> **Given instruction**
How many lines hold the string "scene"? Give only the number.

==== Records to process

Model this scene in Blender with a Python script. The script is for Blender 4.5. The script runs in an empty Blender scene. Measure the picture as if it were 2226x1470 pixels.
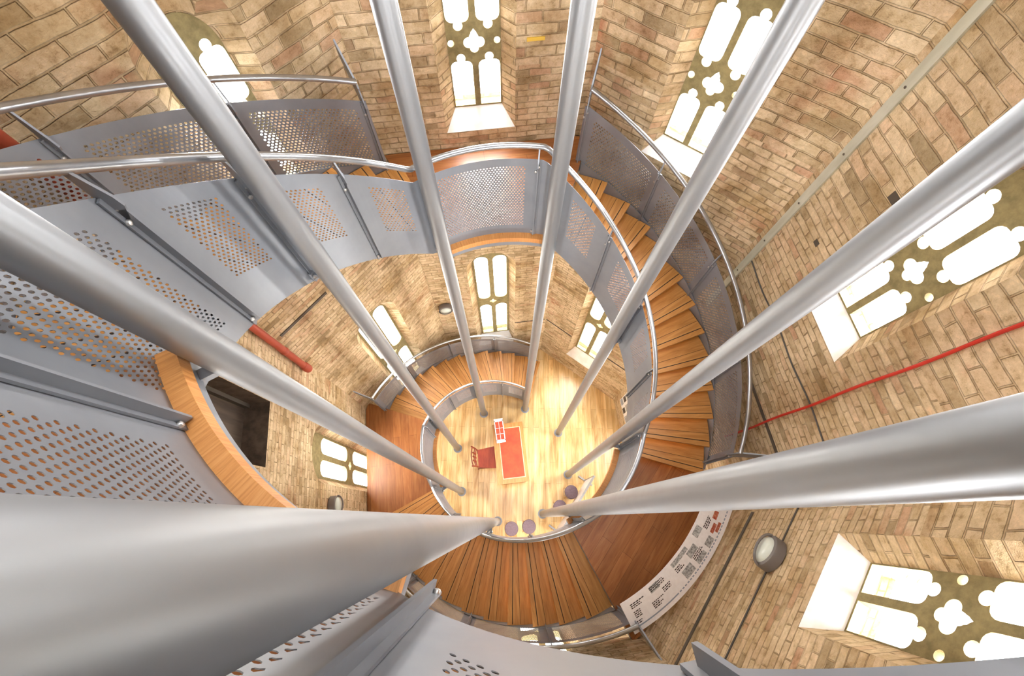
import bpy, bmesh, math, random
from math import sin, cos, tan, pi, radians as rad, degrees as deg, hypot, atan2, sqrt
from mathutils import Vector, Matrix
from mathutils.geometry import tessellate_polygon
random.seed(7)
S = bpy.context.scene
COL = S.collection

# ------------------------------------------------------------------ materials
def mat(name, col=(.5, .5, .5), rough=.6, metal=0., spec=.5):
    m = bpy.data.materials.new(name); m.use_nodes = True
    b = m.node_tree.nodes['Principled BSDF']
    b.inputs['Base Color'].default_value = (*col, 1)
    b.inputs['Roughness'].default_value = rough
    b.inputs['Metallic'].default_value = metal
    b.inputs['Specular IOR Level'].default_value = spec
    return m
def N(m, t, **kw):
    n = m.node_tree.nodes.new(t)
    for k, v in kw.items():
        if k in n.inputs: n.inputs[k].default_value = v
        else: setattr(n, k, v)
    return n
def L(m, a, b): m.node_tree.links.new(a, b)
def B(m): return m.node_tree.nodes['Principled BSDF']
def ramp(m, stops, interp='LINEAR'):
    n = m.node_tree.nodes.new('ShaderNodeValToRGB'); cr = n.color_ramp; cr.interpolation = interp
    while len(cr.elements) < len(stops): cr.elements.new(.5)
    for e, (p, c) in zip(cr.elements, stops):
        e.position = p; e.color = (*c, 1) if len(c) == 3 else c
    return n
def mixc(m, f, a, b, mode='MIX'):
    n = m.node_tree.nodes.new('ShaderNodeMix'); n.data_type = 'RGBA'; n.blend_type = mode
    for s, v in ((0, f), (6, a), (7, b)):
        if hasattr(v, 'is_linked'): L(m, v, n.inputs[s])
        elif s == 0: n.inputs[0].default_value = v
        else: n.inputs[s].default_value = (*v, 1)
    return n.outputs[2]

def brick_mat(name, bw=.235, rh=.078, tint=1.):
    m = mat(name, rough=.9, spec=.15)
    uv = N(m, 'ShaderNodeUVMap')
    n0 = N(m, 'ShaderNodeTexNoise', Scale=2.6, Detail=5.)
    L(m, uv.outputs[0], n0.inputs['Vector'])
    sub = N(m, 'ShaderNodeVectorMath', operation='SUBTRACT'); sub.inputs[1].default_value = (.5, .5, .5)
    L(m, n0.outputs['Color'], sub.inputs[0])
    sc = N(m, 'ShaderNodeVectorMath', operation='SCALE'); sc.inputs['Scale'].default_value = .055
    L(m, sub.outputs[0], sc.inputs[0])
    add = N(m, 'ShaderNodeVectorMath', operation='ADD')
    L(m, uv.outputs[0], add.inputs[0]); L(m, sc.outputs[0], add.inputs[1])
    sx = N(m, 'ShaderNodeSeparateXYZ'); L(m, uv.outputs[0], sx.inputs[0])
    st = ramp(m, [(0, (1, 1, 1)), (.845, (.72, .72, .72))], 'CONSTANT'); dv = N(m, 'ShaderNodeMath', operation='DIVIDE'); dv.inputs[1].default_value = 10.
    L(m, sx.outputs[1], dv.inputs[0]); L(m, dv.outputs[0], st.inputs[0])
    vm = N(m, 'ShaderNodeVectorMath', operation='MULTIPLY'); L(m, add.outputs[0], vm.inputs[0]); L(m, st.outputs[0], vm.inputs[1]); add = vm
    def brick(c1, c2, mo, msize):
        b = N(m, 'ShaderNodeTexBrick'); b.offset = .5
        b.inputs['Color1'].default_value = (*c1, 1); b.inputs['Color2'].default_value = (*c2, 1); b.inputs['Mortar'].default_value = (*mo, 1)
        b.inputs['Scale'].default_value = 1.; b.inputs['Mortar Size'].default_value = msize
        b.inputs['Mortar Smooth'].default_value = .6; b.inputs['Bias'].default_value = 0
        b.inputs['Brick Width'].default_value = bw; b.inputs['Row Height'].default_value = rh
        L(m, add.outputs[0], b.inputs['Vector']); return b
    bk = brick((0, 0, 0), (1, 1, 1), (.5, .5, .5), .007)
    t = tint
    r1 = ramp(m, [(0, (.42, .33, .22)), (.12, (.60, .48, .34)), (.4, (.70, .58, .43)), (.62, (.63, .49, .36)), (.8, (.74, .62, .47)), (.93, (.66, .50, .37)), (.97, (.55, .36, .26)), (1, (.38, .31, .21))])
    L(m, bk.outputs['Color'], r1.inputs[0])
    # patches of bare red brick
    np_ = N(m, 'ShaderNodeTexNoise', Scale=.75, Detail=4., Roughness=.6)
    L(m, uv.outputs[0], np_.inputs['Vector'])
    pm = ramp(m, [(.60, (0, 0, 0)), (.70, (1, 1, 1))]); L(m, np_.outputs['Fac'], pm.inputs[0])
    r2 = ramp(m, [(0, (.50, .24, .15)), (.35, (.60, .38, .27)), (.6, (.66, .52, .38)), (.85, (.46, .22, .14)), (1, (.32, .27, .18))])
    L(m, bk.outputs['Color'], r2.inputs[0])
    c = mixc(m, pm.outputs[0], r1.outputs[0], r2.outputs[0])
    # fine grime and wash
    ng = N(m, 'ShaderNodeTexNoise', Scale=11., Detail=5., Roughness=.74); L(m, uv.outputs[0], ng.inputs['Vector'])
    gr = ramp(m, [(.30, (.42, .34, .22)), (.45, (.88, .84, .76)), (.56, (1.0, .99, .97)), (.70, (1.28, 1.25, 1.2))]); L(m, ng.outputs['Fac'], gr.inputs[0])
    c = mixc(m, .85, c, gr.outputs[0], 'MULTIPLY')
    nw = N(m, 'ShaderNodeTexNoise', Scale=1.6, Detail=5., Roughness=.6); L(m, add.outputs[0], nw.inputs['Vector'])
    wr = ramp(m, [(.34, (.62, .50, .32)), (.50, (.96, .92, .86)), (.66, (1.14, 1.1, 1.06))]); L(m, nw.outputs['Fac'], wr.inputs[0])
    c = mixc(m, .8, c, wr.outputs[0], 'MULTIPLY')
    mo = ramp(m, [(.0, (0, 0, 0)), (1, (1, 1, 1))]); L(m, bk.outputs['Fac'], mo.inputs[0])
    nm = N(m, 'ShaderNodeTexNoise', Scale=5., Detail=3.); L(m, uv.outputs[0], nm.inputs['Vector'])
    mm = N(m, 'ShaderNodeMath', operation='MULTIPLY'); L(m, mo.outputs[0], mm.inputs[0])
    mr = ramp(m, [(.38, (.0, .0, .0)), (.62, (.8, .8, .8))]); L(m, nm.outputs['Fac'], mr.inputs[0]); L(m, mr.outputs[0], mm.inputs[1])
    c = mixc(m, mm.outputs[0], c, (.30 * t, .21 * t, .12 * t))
    c = mixc(m, 1., c, (1.0, .98, .90), 'MULTIPLY')
    L(m, c, B(m).inputs['Base Color'])
    # relief
    h = N(m, 'ShaderNodeMath', operation='MULTIPLY_ADD'); h.inputs[1].default_value = -1.; L(m, bk.outputs['Fac'], h.inputs[0])
    hs = N(m, 'ShaderNodeMath', operation='MULTIPLY'); hs.inputs[1].default_value = .9; L(m, ng.outputs['Fac'], hs.inputs[0]); L(m, hs.outputs[0], h.inputs[2])
    bp = N(m, 'ShaderNodeBump', Strength=.9, Distance=.018); L(m, h.outputs[0], bp.inputs['Height']); L(m, bp.outputs[0], B(m).inputs['Normal'])
    return m

def noisy(name, c1, c2, scale=(3, 3, 3), rough=.6, metal=0., detail=5., bump=0., bscale=None, lo=.35, hi=.65, coord='Object', spec=.5):
    m = mat(name, c1, rough, metal, spec)
    tc = N(m, 'ShaderNodeTexCoord'); mp = N(m, 'ShaderNodeMapping'); mp.inputs['Scale'].default_value = scale
    L(m, tc.outputs[coord], mp.inputs[0])
    n = N(m, 'ShaderNodeTexNoise', Scale=1., Detail=detail, Roughness=.6); L(m, mp.outputs[0], n.inputs['Vector'])
    r = ramp(m, [(lo, c1), (hi, c2)]); L(m, n.outputs['Fac'], r.inputs[0]); L(m, r.outputs[0], B(m).inputs['Base Color'])
    if bump:
        bp = N(m, 'ShaderNodeBump', Strength=bump, Distance=.01); L(m, n.outputs['Fac'], bp.inputs['Height']); L(m, bp.outputs[0], B(m).inputs['Normal'])
    return m

def wood_mat(name, c1, c2, c3, rough=.35, plank=0., spec=.5, sc=(26, 1.6)):
    """UV: u across the grain (m), v along the grain (m)."""
    m = mat(name, c1, rough, 0., spec)
    uv = N(m, 'ShaderNodeUVMap'); mp = N(m, 'ShaderNodeMapping'); mp.inputs['Scale'].default_value = (sc[0], sc[1], 1)
    L(m, uv.outputs[0], mp.inputs[0])
    n = N(m, 'ShaderNodeTexNoise', Scale=1., Detail=6., Roughness=.65, Distortion=.6); L(m, mp.outputs[0], n.inputs['Vector'])
    r = ramp(m, [(.3, c1), (.5, c2), (.72, c3)]); L(m, n.outputs['Fac'], r.inputs[0])
    c = r.outputs[0]
    n2 = N(m, 'ShaderNodeTexNoise', Scale=1.3, Detail=2.); L(m, uv.outputs[0], n2.inputs['Vector'])
    r2 = ramp(m, [(.35, (.78, .74, .70)), (.65, (1.1, 1.08, 1.05))]); L(m, n2.outputs['Fac'], r2.inputs[0])
    c = mixc(m, .7, c, r2.outputs[0], 'MULTIPLY')
    if plank:
        b = N(m, 'ShaderNodeTexBrick'); b.offset = .37
        b.inputs['Color1'].default_value = (.86, .84, .80, 1); b.inputs['Color2'].default_value = (1.12, 1.1, 1.06, 1); b.inputs['Mortar'].default_value = (.45, .35, .25, 1)
        b.inputs['Scale'].default_value = 1.; b.inputs['Mortar Size'].default_value = .0025; b.inputs['Brick Width'].default_value = 1.4; b.inputs['Row Height'].default_value = plank
        sw = N(m, 'ShaderNodeSeparateXYZ'); cb = N(m, 'ShaderNodeCombineXYZ')
        L(m, uv.outputs[0], sw.inputs[0]); L(m, sw.outputs[1], cb.inputs[0]); L(m, sw.outputs[0], cb.inputs[1]); L(m, cb.outputs[0], b.inputs['Vector'])
        c = mixc(m, .9, c, b.outputs['Color'], 'MULTIPLY')
    L(m, c, B(m).inputs['Base Color'])
    return m

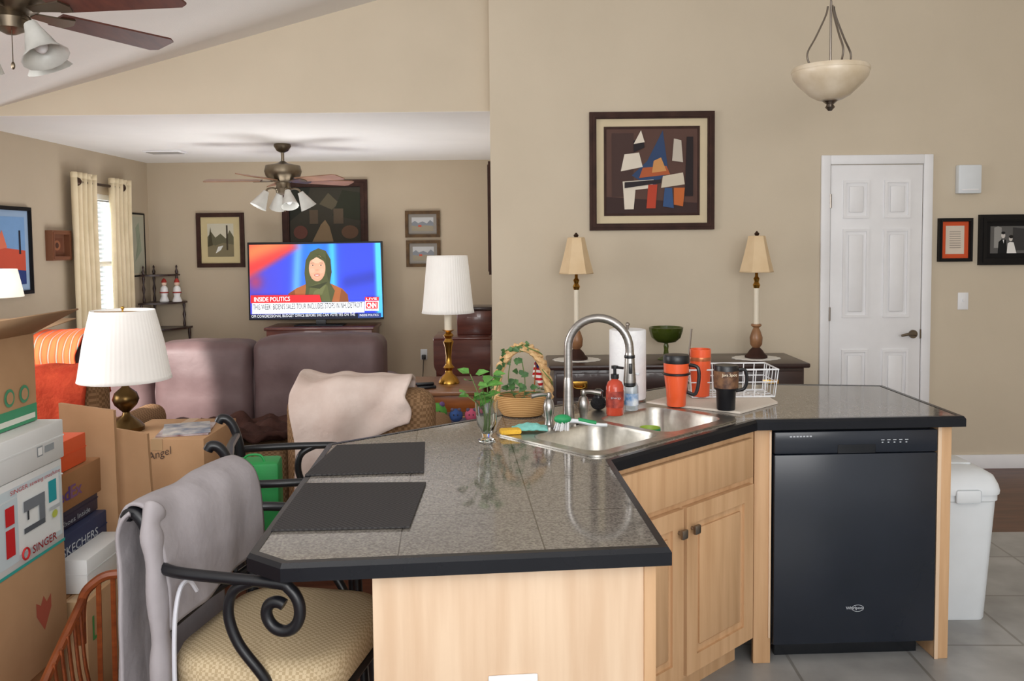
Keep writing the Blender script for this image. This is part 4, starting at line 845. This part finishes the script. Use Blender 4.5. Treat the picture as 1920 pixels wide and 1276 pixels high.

========

> **Answer to the task**
2